*Information supplied:*
|---|

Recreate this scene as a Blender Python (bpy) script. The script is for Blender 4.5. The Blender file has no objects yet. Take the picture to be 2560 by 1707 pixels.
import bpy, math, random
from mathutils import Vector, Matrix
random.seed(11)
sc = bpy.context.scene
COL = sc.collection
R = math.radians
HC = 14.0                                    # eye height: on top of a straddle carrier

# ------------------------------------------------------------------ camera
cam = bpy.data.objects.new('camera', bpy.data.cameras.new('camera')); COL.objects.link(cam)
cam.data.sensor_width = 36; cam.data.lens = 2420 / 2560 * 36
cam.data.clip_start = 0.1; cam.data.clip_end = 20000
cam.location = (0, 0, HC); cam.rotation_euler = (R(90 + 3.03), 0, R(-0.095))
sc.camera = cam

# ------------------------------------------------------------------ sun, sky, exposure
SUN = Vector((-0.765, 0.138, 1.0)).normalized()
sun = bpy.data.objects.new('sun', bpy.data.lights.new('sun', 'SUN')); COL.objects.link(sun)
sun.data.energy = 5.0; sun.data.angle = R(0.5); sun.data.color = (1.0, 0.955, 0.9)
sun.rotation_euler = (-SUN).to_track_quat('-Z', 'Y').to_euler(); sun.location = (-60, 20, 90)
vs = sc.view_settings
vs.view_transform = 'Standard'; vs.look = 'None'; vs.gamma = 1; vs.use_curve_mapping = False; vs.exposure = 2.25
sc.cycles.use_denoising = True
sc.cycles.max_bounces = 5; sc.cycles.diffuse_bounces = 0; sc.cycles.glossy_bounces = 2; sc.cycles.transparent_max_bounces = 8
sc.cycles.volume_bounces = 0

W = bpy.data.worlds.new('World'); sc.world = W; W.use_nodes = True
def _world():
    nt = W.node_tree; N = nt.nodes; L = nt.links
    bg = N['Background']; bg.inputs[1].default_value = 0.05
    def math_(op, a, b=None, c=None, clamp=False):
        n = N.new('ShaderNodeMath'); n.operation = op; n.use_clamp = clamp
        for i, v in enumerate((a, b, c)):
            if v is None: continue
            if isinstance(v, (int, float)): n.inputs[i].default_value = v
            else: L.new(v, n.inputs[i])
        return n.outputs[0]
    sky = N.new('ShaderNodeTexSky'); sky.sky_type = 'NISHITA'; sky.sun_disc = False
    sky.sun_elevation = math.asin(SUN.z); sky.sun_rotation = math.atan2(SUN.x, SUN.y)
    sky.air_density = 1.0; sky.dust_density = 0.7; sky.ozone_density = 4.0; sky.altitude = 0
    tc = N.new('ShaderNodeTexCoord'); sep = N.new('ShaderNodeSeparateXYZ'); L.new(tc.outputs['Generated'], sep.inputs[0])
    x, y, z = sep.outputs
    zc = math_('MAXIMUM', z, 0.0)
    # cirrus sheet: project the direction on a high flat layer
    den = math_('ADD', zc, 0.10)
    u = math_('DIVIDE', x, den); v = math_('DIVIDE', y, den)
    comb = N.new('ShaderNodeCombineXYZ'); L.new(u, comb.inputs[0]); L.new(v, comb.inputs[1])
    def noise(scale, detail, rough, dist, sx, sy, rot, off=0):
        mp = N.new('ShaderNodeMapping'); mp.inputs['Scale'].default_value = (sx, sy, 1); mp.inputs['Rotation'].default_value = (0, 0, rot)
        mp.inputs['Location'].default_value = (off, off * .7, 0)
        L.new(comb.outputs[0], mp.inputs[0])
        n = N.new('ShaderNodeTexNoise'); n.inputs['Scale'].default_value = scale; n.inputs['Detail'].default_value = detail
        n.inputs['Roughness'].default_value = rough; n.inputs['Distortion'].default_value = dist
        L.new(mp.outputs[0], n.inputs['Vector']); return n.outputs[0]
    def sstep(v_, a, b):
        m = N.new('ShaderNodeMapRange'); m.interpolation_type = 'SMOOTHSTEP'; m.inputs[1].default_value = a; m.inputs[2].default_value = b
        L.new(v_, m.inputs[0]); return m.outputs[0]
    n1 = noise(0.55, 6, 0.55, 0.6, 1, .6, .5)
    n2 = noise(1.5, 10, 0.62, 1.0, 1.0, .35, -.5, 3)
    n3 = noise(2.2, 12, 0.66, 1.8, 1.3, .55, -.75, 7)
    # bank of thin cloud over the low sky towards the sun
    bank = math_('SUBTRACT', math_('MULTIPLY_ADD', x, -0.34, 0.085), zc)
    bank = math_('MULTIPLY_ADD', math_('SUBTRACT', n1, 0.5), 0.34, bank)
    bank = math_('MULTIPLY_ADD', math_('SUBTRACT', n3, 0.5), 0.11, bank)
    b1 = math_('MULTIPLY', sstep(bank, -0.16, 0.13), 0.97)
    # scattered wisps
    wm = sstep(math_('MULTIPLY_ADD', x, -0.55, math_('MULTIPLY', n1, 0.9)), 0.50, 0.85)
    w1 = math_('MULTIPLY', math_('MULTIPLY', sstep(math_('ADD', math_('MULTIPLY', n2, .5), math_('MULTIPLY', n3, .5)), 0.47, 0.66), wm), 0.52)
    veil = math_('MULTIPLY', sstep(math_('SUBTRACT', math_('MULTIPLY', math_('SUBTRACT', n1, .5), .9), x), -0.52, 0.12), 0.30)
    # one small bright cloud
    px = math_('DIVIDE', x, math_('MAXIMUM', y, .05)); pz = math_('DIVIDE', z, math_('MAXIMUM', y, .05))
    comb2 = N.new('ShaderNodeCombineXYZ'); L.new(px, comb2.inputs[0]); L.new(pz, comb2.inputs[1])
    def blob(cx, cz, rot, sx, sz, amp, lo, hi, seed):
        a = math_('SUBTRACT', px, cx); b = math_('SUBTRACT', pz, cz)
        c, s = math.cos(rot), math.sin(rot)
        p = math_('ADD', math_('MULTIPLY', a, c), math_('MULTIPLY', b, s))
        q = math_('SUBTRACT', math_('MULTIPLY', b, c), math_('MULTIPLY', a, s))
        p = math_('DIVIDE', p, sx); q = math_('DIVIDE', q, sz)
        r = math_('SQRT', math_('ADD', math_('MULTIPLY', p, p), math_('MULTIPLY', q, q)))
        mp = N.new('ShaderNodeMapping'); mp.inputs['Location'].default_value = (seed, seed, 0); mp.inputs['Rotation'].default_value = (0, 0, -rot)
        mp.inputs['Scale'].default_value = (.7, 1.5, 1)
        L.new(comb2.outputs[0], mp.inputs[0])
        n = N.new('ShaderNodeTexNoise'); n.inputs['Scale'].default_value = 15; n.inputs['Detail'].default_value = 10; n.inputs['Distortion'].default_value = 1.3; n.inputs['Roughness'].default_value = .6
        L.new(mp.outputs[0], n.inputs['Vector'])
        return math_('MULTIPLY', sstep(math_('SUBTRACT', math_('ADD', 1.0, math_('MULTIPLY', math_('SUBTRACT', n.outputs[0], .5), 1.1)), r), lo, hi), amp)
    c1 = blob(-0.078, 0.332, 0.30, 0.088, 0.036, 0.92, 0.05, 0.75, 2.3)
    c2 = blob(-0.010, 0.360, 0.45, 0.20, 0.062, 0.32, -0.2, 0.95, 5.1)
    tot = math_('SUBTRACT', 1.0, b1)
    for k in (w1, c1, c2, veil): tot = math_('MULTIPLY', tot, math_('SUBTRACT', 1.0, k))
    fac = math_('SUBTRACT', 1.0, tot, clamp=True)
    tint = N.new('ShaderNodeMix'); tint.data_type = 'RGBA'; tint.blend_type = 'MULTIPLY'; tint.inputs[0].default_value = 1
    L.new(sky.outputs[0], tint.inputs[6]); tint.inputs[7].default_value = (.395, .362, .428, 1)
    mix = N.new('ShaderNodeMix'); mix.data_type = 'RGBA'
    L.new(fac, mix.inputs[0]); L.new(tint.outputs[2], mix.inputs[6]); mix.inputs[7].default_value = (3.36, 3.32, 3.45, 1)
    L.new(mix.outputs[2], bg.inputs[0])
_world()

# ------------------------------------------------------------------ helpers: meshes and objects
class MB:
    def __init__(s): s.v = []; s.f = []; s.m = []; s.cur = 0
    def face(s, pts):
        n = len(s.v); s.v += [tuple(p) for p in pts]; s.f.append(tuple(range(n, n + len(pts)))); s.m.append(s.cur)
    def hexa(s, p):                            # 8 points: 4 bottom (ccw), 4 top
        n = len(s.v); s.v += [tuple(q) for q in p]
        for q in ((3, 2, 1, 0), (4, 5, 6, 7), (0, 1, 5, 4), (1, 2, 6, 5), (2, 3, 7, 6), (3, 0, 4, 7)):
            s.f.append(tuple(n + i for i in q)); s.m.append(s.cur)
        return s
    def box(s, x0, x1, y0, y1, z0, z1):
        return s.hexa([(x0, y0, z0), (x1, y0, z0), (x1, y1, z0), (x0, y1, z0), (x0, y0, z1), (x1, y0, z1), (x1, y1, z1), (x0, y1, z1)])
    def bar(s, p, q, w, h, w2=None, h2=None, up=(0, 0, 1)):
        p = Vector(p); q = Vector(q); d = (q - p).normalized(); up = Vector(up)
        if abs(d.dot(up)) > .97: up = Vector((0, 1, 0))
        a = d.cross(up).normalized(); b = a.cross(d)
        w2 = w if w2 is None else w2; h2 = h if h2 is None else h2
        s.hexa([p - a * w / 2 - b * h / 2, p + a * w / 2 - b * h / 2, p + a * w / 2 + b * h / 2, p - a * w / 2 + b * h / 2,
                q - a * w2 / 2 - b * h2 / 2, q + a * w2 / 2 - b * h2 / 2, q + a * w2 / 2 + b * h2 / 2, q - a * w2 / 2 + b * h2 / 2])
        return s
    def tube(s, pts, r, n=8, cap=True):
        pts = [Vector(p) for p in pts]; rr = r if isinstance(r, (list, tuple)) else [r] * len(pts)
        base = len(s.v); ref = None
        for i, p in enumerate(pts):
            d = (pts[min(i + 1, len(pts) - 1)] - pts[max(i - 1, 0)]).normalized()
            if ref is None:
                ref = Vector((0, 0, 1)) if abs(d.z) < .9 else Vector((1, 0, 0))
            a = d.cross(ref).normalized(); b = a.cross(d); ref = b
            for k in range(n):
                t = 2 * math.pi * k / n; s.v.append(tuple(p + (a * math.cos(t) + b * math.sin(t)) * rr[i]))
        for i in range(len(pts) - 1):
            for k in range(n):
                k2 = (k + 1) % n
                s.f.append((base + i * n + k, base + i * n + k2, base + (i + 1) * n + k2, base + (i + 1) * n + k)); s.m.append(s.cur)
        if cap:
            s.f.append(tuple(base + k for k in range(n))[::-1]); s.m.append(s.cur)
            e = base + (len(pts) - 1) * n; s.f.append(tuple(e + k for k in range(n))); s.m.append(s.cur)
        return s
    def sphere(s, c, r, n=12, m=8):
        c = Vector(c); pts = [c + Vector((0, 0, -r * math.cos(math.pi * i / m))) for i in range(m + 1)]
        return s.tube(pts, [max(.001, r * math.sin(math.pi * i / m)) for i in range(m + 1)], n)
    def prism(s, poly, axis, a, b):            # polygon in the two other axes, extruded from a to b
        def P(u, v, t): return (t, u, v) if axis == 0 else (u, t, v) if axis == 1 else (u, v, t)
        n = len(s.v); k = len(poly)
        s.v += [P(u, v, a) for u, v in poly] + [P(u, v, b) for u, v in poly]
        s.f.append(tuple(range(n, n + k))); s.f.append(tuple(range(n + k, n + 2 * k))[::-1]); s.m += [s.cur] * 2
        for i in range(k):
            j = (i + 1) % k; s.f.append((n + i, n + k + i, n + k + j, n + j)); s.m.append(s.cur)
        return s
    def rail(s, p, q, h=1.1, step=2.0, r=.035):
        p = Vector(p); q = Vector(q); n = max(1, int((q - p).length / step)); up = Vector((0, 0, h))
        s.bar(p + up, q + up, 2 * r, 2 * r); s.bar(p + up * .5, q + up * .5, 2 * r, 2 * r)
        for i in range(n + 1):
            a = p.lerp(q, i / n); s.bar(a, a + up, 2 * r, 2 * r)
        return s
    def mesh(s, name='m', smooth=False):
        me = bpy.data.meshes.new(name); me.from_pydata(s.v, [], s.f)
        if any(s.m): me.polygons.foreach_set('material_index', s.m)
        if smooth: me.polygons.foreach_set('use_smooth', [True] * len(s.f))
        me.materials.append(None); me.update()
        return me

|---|

*Objective:* Up to and including the line with "sc.cycles.volume_bounces = 0", repeat the data exactly, starting from its first line; nothing else belongs in the response.

*Solution to this exercise:*
Recreate this scene as a Blender Python (bpy) script. The script is for Blender 4.5. The Blender file has no objects yet. Take the picture to be 2560 by 1707 pixels.
import bpy, math, random
from mathutils import Vector, Matrix
random.seed(11)
sc = bpy.context.scene
COL = sc.collection
R = math.radians
HC = 14.0                                    # eye height: on top of a straddle carrier

# ------------------------------------------------------------------ camera
cam = bpy.data.objects.new('camera', bpy.data.cameras.new('camera')); COL.objects.link(cam)
cam.data.sensor_width = 36; cam.data.lens = 2420 / 2560 * 36
cam.data.clip_start = 0.1; cam.data.clip_end = 20000
cam.location = (0, 0, HC); cam.rotation_euler = (R(90 + 3.03), 0, R(-0.095))
sc.camera = cam

# ------------------------------------------------------------------ sun, sky, exposure
SUN = Vector((-0.765, 0.138, 1.0)).normalized()
sun = bpy.data.objects.new('sun', bpy.data.lights.new('sun', 'SUN')); COL.objects.link(sun)
sun.data.energy = 5.0; sun.data.angle = R(0.5); sun.data.color = (1.0, 0.955, 0.9)
sun.rotation_euler = (-SUN).to_track_quat('-Z', 'Y').to_euler(); sun.location = (-60, 20, 90)
vs = sc.view_settings
vs.view_transform = 'Standard'; vs.look = 'None'; vs.gamma = 1; vs.use_curve_mapping = False; vs.exposure = 2.25
sc.cycles.use_denoising = True
sc.cycles.max_bounces = 5; sc.cycles.diffuse_bounces = 0; sc.cycles.glossy_bounces = 2; sc.cycles.transparent_max_bounces = 8
sc.cycles.volume_bounces = 0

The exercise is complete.